─── SUPPLIED INFORMATION

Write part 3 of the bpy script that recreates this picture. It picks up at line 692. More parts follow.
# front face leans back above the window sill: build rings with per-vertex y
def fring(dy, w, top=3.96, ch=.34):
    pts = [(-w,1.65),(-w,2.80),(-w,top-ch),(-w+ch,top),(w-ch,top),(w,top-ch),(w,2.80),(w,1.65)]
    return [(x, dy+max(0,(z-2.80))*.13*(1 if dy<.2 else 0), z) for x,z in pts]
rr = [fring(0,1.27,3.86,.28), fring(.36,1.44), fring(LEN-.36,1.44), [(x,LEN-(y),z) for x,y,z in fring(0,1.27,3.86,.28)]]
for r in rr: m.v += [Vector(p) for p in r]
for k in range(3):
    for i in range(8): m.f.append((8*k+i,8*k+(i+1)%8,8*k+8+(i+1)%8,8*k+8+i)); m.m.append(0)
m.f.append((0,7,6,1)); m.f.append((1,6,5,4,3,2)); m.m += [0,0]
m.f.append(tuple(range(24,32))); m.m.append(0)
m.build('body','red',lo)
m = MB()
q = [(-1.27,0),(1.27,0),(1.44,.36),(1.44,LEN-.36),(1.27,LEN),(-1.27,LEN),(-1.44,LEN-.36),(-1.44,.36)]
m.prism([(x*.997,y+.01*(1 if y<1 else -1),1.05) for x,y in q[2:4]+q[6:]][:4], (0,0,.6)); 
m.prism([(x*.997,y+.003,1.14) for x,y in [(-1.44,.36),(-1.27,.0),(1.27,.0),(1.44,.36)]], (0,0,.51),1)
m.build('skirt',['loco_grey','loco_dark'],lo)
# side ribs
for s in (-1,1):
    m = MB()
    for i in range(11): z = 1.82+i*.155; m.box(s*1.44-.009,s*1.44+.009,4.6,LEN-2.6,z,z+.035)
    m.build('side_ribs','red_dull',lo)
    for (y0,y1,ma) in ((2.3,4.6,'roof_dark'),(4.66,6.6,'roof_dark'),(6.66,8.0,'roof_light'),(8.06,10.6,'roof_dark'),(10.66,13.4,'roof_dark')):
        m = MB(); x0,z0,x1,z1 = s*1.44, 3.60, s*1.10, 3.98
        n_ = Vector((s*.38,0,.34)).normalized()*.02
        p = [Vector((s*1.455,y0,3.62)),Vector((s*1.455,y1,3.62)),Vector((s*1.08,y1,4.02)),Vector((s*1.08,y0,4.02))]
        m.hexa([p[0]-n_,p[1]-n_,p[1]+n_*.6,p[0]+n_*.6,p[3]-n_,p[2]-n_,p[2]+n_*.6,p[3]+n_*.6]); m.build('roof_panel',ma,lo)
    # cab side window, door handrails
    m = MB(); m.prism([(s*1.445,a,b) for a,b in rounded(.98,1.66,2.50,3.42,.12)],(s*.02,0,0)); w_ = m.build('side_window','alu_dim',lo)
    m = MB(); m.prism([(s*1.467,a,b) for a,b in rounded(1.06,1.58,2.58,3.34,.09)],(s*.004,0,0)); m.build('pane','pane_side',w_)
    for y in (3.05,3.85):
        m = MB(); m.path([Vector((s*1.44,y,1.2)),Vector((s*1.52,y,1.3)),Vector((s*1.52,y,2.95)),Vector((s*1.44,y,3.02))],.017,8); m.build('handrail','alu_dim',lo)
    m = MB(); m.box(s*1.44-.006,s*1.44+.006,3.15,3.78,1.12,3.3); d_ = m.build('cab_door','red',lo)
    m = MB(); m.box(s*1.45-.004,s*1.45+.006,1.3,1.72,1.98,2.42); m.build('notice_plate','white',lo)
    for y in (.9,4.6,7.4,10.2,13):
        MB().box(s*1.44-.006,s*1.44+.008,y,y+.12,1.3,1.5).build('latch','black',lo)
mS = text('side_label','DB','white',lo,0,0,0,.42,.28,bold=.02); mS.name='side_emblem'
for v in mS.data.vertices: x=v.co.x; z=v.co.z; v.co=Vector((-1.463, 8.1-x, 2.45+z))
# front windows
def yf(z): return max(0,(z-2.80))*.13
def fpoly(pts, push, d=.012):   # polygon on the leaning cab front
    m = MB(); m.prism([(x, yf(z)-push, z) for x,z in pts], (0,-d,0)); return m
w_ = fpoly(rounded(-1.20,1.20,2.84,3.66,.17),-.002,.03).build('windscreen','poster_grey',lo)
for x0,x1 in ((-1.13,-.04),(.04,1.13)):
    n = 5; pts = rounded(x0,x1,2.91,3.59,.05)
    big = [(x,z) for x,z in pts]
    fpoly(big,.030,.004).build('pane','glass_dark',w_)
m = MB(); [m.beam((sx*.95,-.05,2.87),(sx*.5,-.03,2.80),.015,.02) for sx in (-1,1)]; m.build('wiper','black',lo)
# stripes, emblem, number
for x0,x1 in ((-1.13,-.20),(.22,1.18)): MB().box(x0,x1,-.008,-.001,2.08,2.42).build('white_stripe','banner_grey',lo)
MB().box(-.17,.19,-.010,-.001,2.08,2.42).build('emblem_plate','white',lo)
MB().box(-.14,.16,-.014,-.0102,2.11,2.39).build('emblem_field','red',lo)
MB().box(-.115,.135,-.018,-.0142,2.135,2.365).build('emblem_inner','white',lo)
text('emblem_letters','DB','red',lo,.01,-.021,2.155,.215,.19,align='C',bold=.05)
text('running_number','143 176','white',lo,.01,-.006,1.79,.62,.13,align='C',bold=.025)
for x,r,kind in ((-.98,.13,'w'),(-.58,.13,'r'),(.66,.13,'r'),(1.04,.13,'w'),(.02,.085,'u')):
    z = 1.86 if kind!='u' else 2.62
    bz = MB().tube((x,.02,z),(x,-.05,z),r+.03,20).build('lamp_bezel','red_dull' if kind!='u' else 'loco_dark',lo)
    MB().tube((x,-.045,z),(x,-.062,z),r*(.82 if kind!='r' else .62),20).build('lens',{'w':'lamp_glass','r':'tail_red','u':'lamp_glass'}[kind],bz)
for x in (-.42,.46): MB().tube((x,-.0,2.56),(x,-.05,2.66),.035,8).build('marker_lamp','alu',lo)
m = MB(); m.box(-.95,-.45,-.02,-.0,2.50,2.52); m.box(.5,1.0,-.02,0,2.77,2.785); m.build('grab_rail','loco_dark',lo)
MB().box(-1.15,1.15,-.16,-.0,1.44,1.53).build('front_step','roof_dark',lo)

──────

### GOAL
Your task is to print the whole listing again exactly.

### THE ANSWER
Write part 3 of the bpy script that recreates this picture. It picks up at line 692. More parts follow.
# front face leans back above the window sill: build rings with per-vertex y
def fring(dy, w, top=3.96, ch=.34):
    pts = [(-w,1.65),(-w,2.80),(-w,top-ch),(-w+ch,top),(w-ch,top),(w,top-ch),(w,2.80),(w,1.65)]
    return [(x, dy+max(0,(z-2.80))*.13*(1 if dy<.2 else 0), z) for x,z in pts]
rr = [fring(0,1.27,3.86,.28), fring(.36,1.44), fring(LEN-.36,1.44), [(x,LEN-(y),z) for x,y,z in fring(0,1.27,3.86,.28)]]
for r in rr: m.v += [Vector(p) for p in r]
for k in range(3):
    for i in range(8): m.f.append((8*k+i,8*k+(i+1)%8,8*k+8+(i+1)%8,8*k+8+i)); m.m.append(0)
m.f.append((0,7,6,1)); m.f.append((1,6,5,4,3,2)); m.m += [0,0]
m.f.append(tuple(range(24,32))); m.m.append(0)
m.build('body','red',lo)
m = MB()
q = [(-1.27,0),(1.27,0),(1.44,.36),(1.44,LEN-.36),(1.27,LEN),(-1.27,LEN),(-1.44,LEN-.36),(-1.44,.36)]
m.prism([(x*.997,y+.01*(1 if y<1 else -1),1.05) for x,y in q[2:4]+q[6:]][:4], (0,0,.6)); 
m.prism([(x*.997,y+.003,1.14) for x,y in [(-1.44,.36),(-1.27,.0),(1.27,.0),(1.44,.36)]], (0,0,.51),1)
m.build('skirt',['loco_grey','loco_dark'],lo)
# side ribs
for s in (-1,1):
    m = MB()
    for i in range(11): z = 1.82+i*.155; m.box(s*1.44-.009,s*1.44+.009,4.6,LEN-2.6,z,z+.035)
    m.build('side_ribs','red_dull',lo)
    for (y0,y1,ma) in ((2.3,4.6,'roof_dark'),(4.66,6.6,'roof_dark'),(6.66,8.0,'roof_light'),(8.06,10.6,'roof_dark'),(10.66,13.4,'roof_dark')):
        m = MB(); x0,z0,x1,z1 = s*1.44, 3.60, s*1.10, 3.98
        n_ = Vector((s*.38,0,.34)).normalized()*.02
        p = [Vector((s*1.455,y0,3.62)),Vector((s*1.455,y1,3.62)),Vector((s*1.08,y1,4.02)),Vector((s*1.08,y0,4.02))]
        m.hexa([p[0]-n_,p[1]-n_,p[1]+n_*.6,p[0]+n_*.6,p[3]-n_,p[2]-n_,p[2]+n_*.6,p[3]+n_*.6]); m.build('roof_panel',ma,lo)
    # cab side window, door handrails
    m = MB(); m.prism([(s*1.445,a,b) for a,b in rounded(.98,1.66,2.50,3.42,.12)],(s*.02,0,0)); w_ = m.build('side_window','alu_dim',lo)
    m = MB(); m.prism([(s*1.467,a,b) for a,b in rounded(1.06,1.58,2.58,3.34,.09)],(s*.004,0,0)); m.build('pane','pane_side',w_)
    for y in (3.05,3.85):
        m = MB(); m.path([Vector((s*1.44,y,1.2)),Vector((s*1.52,y,1.3)),Vector((s*1.52,y,2.95)),Vector((s*1.44,y,3.02))],.017,8); m.build('handrail','alu_dim',lo)
    m = MB(); m.box(s*1.44-.006,s*1.44+.006,3.15,3.78,1.12,3.3); d_ = m.build('cab_door','red',lo)
    m = MB(); m.box(s*1.45-.004,s*1.45+.006,1.3,1.72,1.98,2.42); m.build('notice_plate','white',lo)
    for y in (.9,4.6,7.4,10.2,13):
        MB().box(s*1.44-.006,s*1.44+.008,y,y+.12,1.3,1.5).build('latch','black',lo)
mS = text('side_label','DB','white',lo,0,0,0,.42,.28,bold=.02); mS.name='side_emblem'
for v in mS.data.vertices: x=v.co.x; z=v.co.z; v.co=Vector((-1.463, 8.1-x, 2.45+z))
# front windows
def yf(z): return max(0,(z-2.80))*.13
def fpoly(pts, push, d=.012):   # polygon on the leaning cab front
    m = MB(); m.prism([(x, yf(z)-push, z) for x,z in pts], (0,-d,0)); return m
w_ = fpoly(rounded(-1.20,1.20,2.84,3.66,.17),-.002,.03).build('windscreen','poster_grey',lo)
for x0,x1 in ((-1.13,-.04),(.04,1.13)):
    n = 5; pts = rounded(x0,x1,2.91,3.59,.05)
    big = [(x,z) for x,z in pts]
    fpoly(big,.030,.004).build('pane','glass_dark',w_)
m = MB(); [m.beam((sx*.95,-.05,2.87),(sx*.5,-.03,2.80),.015,.02) for sx in (-1,1)]; m.build('wiper','black',lo)
# stripes, emblem, number
for x0,x1 in ((-1.13,-.20),(.22,1.18)): MB().box(x0,x1,-.008,-.001,2.08,2.42).build('white_stripe','banner_grey',lo)
MB().box(-.17,.19,-.010,-.001,2.08,2.42).build('emblem_plate','white',lo)
MB().box(-.14,.16,-.014,-.0102,2.11,2.39).build('emblem_field','red',lo)
MB().box(-.115,.135,-.018,-.0142,2.135,2.365).build('emblem_inner','white',lo)
text('emblem_letters','DB','red',lo,.01,-.021,2.155,.215,.19,align='C',bold=.05)
text('running_number','143 176','white',lo,.01,-.006,1.79,.62,.13,align='C',bold=.025)
for x,r,kind in ((-.98,.13,'w'),(-.58,.13,'r'),(.66,.13,'r'),(1.04,.13,'w'),(.02,.085,'u')):
    z = 1.86 if kind!='u' else 2.62
    bz = MB().tube((x,.02,z),(x,-.05,z),r+.03,20).build('lamp_bezel','red_dull' if kind!='u' else 'loco_dark',lo)
    MB().tube((x,-.045,z),(x,-.062,z),r*(.82 if kind!='r' else .62),20).build('lens',{'w':'lamp_glass','r':'tail_red','u':'lamp_glass'}[kind],bz)
for x in (-.42,.46): MB().tube((x,-.0,2.56),(x,-.05,2.66),.035,8).build('marker_lamp','alu',lo)
m = MB(); m.box(-.95,-.45,-.02,-.0,2.50,2.52); m.box(.5,1.0,-.02,0,2.77,2.785); m.build('grab_rail','loco_dark',lo)
MB().box(-1.15,1.15,-.16,-.0,1.44,1.53).build('front_step','roof_dark',lo)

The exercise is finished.